● **Data listing**:
>>>

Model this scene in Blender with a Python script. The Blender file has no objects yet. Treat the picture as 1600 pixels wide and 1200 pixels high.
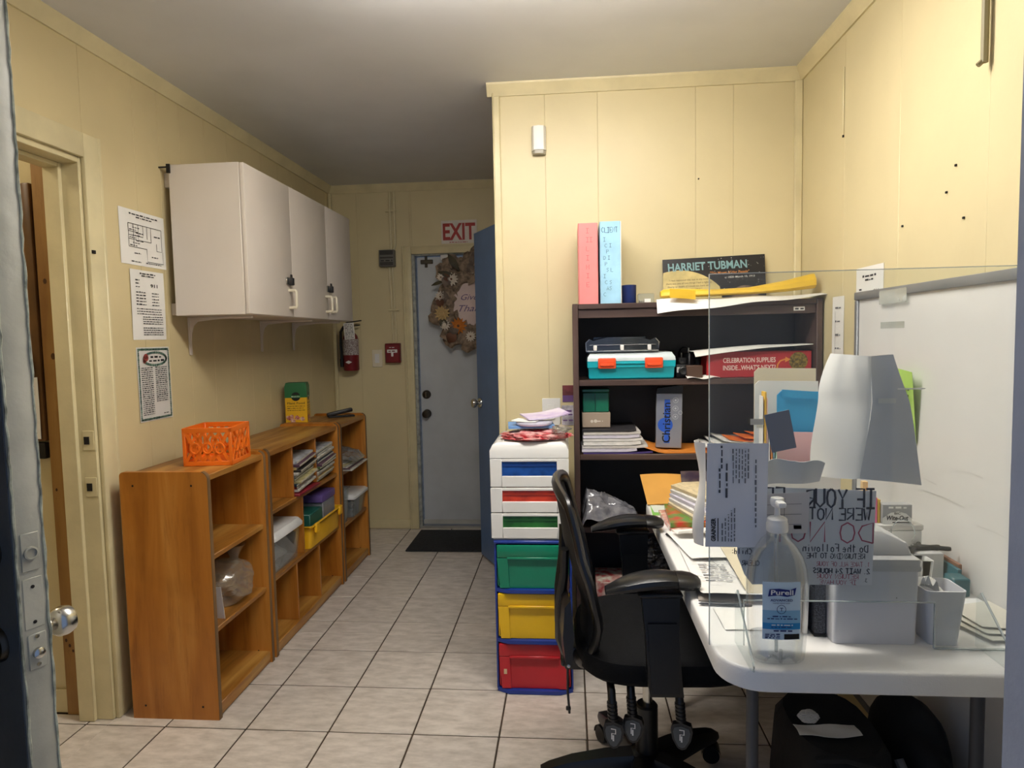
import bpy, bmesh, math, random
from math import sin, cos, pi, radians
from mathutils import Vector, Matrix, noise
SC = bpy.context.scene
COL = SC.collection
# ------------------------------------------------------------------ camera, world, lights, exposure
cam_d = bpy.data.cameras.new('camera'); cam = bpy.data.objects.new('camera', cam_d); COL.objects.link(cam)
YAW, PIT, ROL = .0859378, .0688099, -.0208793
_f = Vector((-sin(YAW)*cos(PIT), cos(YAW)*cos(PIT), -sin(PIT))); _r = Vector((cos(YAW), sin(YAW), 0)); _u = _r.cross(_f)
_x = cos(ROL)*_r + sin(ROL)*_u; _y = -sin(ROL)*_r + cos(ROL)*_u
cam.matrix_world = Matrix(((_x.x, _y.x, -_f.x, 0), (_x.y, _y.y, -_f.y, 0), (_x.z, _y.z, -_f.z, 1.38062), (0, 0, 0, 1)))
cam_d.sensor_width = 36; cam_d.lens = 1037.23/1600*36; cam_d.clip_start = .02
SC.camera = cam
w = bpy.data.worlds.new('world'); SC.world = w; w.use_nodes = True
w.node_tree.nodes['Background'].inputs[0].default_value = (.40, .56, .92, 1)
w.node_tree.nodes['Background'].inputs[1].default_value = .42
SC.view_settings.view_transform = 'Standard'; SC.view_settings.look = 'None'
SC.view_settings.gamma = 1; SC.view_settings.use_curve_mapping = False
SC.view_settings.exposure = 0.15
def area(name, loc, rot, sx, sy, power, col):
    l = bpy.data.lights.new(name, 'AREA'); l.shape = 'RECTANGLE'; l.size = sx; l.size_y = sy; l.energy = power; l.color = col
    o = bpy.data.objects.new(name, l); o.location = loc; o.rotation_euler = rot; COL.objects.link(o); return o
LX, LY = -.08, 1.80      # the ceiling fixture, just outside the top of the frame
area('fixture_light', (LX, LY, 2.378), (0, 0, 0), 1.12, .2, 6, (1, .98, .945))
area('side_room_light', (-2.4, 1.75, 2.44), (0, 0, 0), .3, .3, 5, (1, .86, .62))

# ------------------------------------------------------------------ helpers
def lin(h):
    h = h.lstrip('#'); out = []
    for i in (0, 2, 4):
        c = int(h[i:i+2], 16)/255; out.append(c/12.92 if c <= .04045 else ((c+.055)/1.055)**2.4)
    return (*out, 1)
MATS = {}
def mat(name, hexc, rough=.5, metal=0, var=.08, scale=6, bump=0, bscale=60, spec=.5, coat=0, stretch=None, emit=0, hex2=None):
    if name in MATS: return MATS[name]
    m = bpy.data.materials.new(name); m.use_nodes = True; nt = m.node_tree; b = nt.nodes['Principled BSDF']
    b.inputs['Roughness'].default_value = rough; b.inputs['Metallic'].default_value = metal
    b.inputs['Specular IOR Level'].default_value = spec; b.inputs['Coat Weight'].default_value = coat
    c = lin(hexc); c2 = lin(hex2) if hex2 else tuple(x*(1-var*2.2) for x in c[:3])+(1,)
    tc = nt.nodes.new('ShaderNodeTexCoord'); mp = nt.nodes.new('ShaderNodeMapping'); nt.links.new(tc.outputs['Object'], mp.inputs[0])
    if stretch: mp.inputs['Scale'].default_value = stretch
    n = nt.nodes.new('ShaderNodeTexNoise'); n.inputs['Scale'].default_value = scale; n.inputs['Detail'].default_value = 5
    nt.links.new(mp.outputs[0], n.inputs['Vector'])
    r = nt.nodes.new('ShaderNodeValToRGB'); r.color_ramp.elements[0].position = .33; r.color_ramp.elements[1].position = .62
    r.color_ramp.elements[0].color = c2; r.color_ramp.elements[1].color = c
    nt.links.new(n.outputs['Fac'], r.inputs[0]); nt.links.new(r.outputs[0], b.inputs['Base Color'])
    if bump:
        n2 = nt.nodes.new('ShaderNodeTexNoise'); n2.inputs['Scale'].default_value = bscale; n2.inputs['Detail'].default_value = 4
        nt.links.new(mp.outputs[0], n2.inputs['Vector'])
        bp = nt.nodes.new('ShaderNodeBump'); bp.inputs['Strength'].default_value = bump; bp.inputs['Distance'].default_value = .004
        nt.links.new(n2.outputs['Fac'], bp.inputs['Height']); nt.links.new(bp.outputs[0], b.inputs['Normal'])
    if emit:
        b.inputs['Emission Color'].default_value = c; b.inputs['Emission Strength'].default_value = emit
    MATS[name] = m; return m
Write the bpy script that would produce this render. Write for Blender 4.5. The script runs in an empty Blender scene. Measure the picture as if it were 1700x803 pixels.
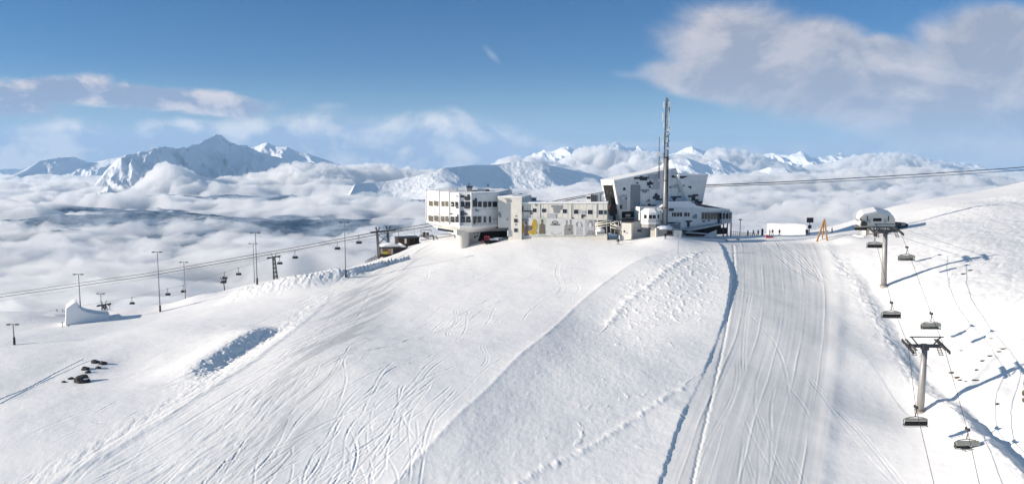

<<<

In your copy of the records, include no pictures; repeat everything else exactly.

● **Written reply**:
Model this scene in Blender with a Python script. The Blender file has no objects yet. Treat the picture as 1600 pixels wide and 1200 pixels high.
import bpy, bmesh, math, random
from math import sin, cos, pi, radians
from mathutils import Vector, Matrix, noise
SC = bpy.context.scene
COL = SC.collection
# ------------------------------------------------------------------ camera, world, lights, exposure
cam_d = bpy.data.cameras.new('camera'); cam = bpy.data.objects.new('camera', cam_d); COL.objects.link(cam)
YAW, PIT, ROL = .0859378, .0688099, -.0208793
_f = Vector((-sin(YAW)*cos(PIT), cos(YAW)*cos(PIT), -sin(PIT))); _r = Vector((cos(YAW), sin(YAW), 0)); _u = _r.cross(_f)
_x = cos(ROL)*_r + sin(ROL)*_u; _y = -sin(ROL)*_r + cos(ROL)*_u
cam.matrix_world = Matrix(((_x.x, _y.x, -_f.x, 0), (_x.y, _y.y, -_f.y, 0), (_x.z, _y.z, -_f.z, 1.38062), (0, 0, 0, 1)))
cam_d.sensor_width = 36; cam_d.lens = 1037.23/1600*36; cam_d.clip_start = .02
SC.camera = cam
w = bpy.data.worlds.new('world'); SC.world = w; w.use_nodes = True
w.node_tree.nodes['Background'].inputs[0].default_value = (.40, .56, .92, 1)
w.node_tree.nodes['Background'].inputs[1].default_value = .42
SC.view_settings.view_transform = 'Standard'; SC.view_settings.look = 'None'
SC.view_settings.gamma = 1; SC.view_settings.use_curve_mapping = False
SC.view_settings.exposure = 0.15
def area(name, loc, rot, sx, sy, power, col):
    l = bpy.data.lights.new(name, 'AREA'); l.shape = 'RECTANGLE'; l.size = sx; l.size_y = sy; l.energy = power; l.color = col
    o = bpy.data.objects.new(name, l); o.location = loc; o.rotation_euler = rot; COL.objects.link(o); return o
LX, LY = -.08, 1.80      # the ceiling fixture, just outside the top of the frame
area('fixture_light', (LX, LY, 2.378), (0, 0, 0), 1.12, .2, 6, (1, .98, .945))
area('side_room_light', (-2.4, 1.75, 2.44), (0, 0, 0), .3, .3, 5, (1, .86, .62))

# ------------------------------------------------------------------ helpers
def lin(h):
    h = h.lstrip('#'); out = []
    for i in (0, 2, 4):
        c = int(h[i:i+2], 16)/255; out.append(c/12.92 if c <= .04045 else ((c+.055)/1.055)**2.4)
    return (*out, 1)
MATS = {}
def mat(name, hexc, rough=.5, metal=0, var=.08, scale=6, bump=0, bscale=60, spec=.5, coat=0, stretch=None, emit=0, hex2=None):
    if name in MATS: return MATS[name]
    m = bpy.data.materials.new(name); m.use_nodes = True; nt = m.node_tree; b = nt.nodes['Principled BSDF']
    b.inputs['Roughness'].default_value = rough; b.inputs['Metallic'].default_value = metal
    b.inputs['Specular IOR Level'].default_value = spec; b.inputs['Coat Weight'].default_value = coat
    c = lin(hexc); c2 = lin(hex2) if hex2 else tuple(x*(1-var*2.2) for x in c[:3])+(1,)
    tc = nt.nodes.new('ShaderNodeTexCoord'); mp = nt.nodes.new('ShaderNodeMapping'); nt.links.new(tc.outputs['Object'], mp.inputs[0])
    if stretch: mp.inputs['Scale'].default_value = stretch
    n = nt.nodes.new('ShaderNodeTexNoise'); n.inputs['Scale'].default_value = scale; n.inputs['Detail'].default_value = 5
    nt.links.new(mp.outputs[0], n.inputs['Vector'])
    r = nt.nodes.new('ShaderNodeValToRGB'); r.color_ramp.elements[0].position = .33; r.color_ramp.elements[1].position = .62
    r.color_ramp.elements[0].color = c2; r.color_ramp.elements[1].color = c
    nt.links.new(n.outputs['Fac'], r.inputs[0]); nt.links.new(r.outputs[0], b.inputs['Base Color'])
    if bump:
        n2 = nt.nodes.new('ShaderNodeTexNoise'); n2.inputs['Scale'].default_value = bscale; n2.inputs['Detail'].default_value = 4
        nt.links.new(mp.outputs[0], n2.inputs['Vector'])
        bp = nt.nodes.new('ShaderNodeBump'); bp.inputs['Strength'].default_value = bump; bp.inputs['Distance'].default_value = .004
        nt.links.new(n2.outputs['Fac'], bp.inputs['Height']); nt.links.new(bp.outputs[0], b.inputs['Normal'])
    if emit:
        b.inputs['Emission Color'].default_value = c; b.inputs['Emission Strength'].default_value = emit
    MATS[name] = m; return m
Write the bpy script that would produce this render. Write for Blender 4.5. The script runs in an empty Blender scene. Measure the picture as if it were 1700x803 pixels.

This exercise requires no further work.